自動車メーカーは、こうしたユーザーの声は、もちろん把握している。把握していながら、それらの意見を取り入れて設計変更しないのは、「今の車両設計でよい」と判断しているからだ。
自動車メーカーには、車両のパッケージングを考える「車両計画」チームが必ず存在する。車両のボディサイズや、運転席・助手席の前後左右の位置や高さ、後席乗員の位置、また、エンジンやサスペンション、部品の配置など、限りある車両スペースの中に、効率よくパッケージングするのかが「車両計画チーム」のタスクだ。
そのなかでも、ドライバーの視界に関するレイアウトは、最優先で設計される項目である。
車両計画チームは、ドライバーの目の位置(アイポイント)がどこにくるのかを重要視しており、運転席で正しいドライビングポジションをとった平均体型のドライバーが、道路交通法で定められた5.5メートルの高さにある信号機を確認できるよう、ルーフの前端部位置を決めている。
これは言い換えれば「ドライバーの体格が大幅に平均からかけ離れていたり、またはドライバーが正しいドラポジをとっていなければ、場合によっては見えないこともあり得る」ということだ。
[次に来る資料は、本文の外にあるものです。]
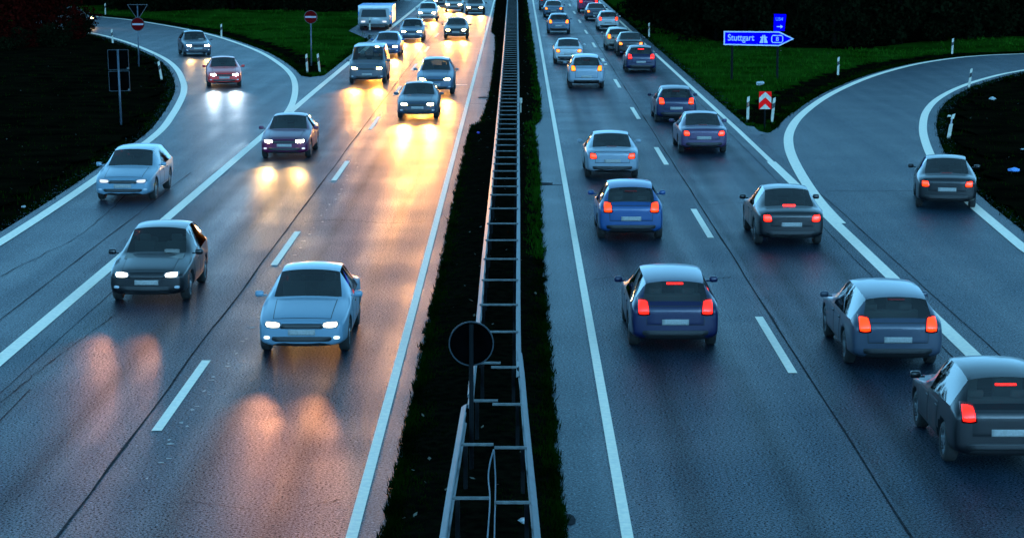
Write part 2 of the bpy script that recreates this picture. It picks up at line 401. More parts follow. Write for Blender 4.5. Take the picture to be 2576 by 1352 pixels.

自動車メーカーは設計する際、グローバルで販売するクルマの場合は、日本車メーカーであっても、米国人体格のAM50(175cm、78kg)で設計する、というワールドルールに従っていることが多い。
逆に、日本国内にのみ販売する軽自動車やミニバンの場合だと、日本人体格のJM50(165cm、65kg)に合わせている。もちろんある程度、前後しても支障がないようには設計されている。
また、どの自動車メーカーでも、テストコースを所有しており、その中には市街地を模したコースが大抵ある。そこでは、交差点でのストップアンドゴーの試験や、運転席からの視界のよさ、周囲の安全確認のやりやすさなど、それはそれは細かくチェックし、確認をしている。
当然「ドライバーの体格や、ドラポジによっては見えづらくなることもある」というのは、想定しているだろう。しかし、そのうえでOKと判断し、世のなかに出しているのだ。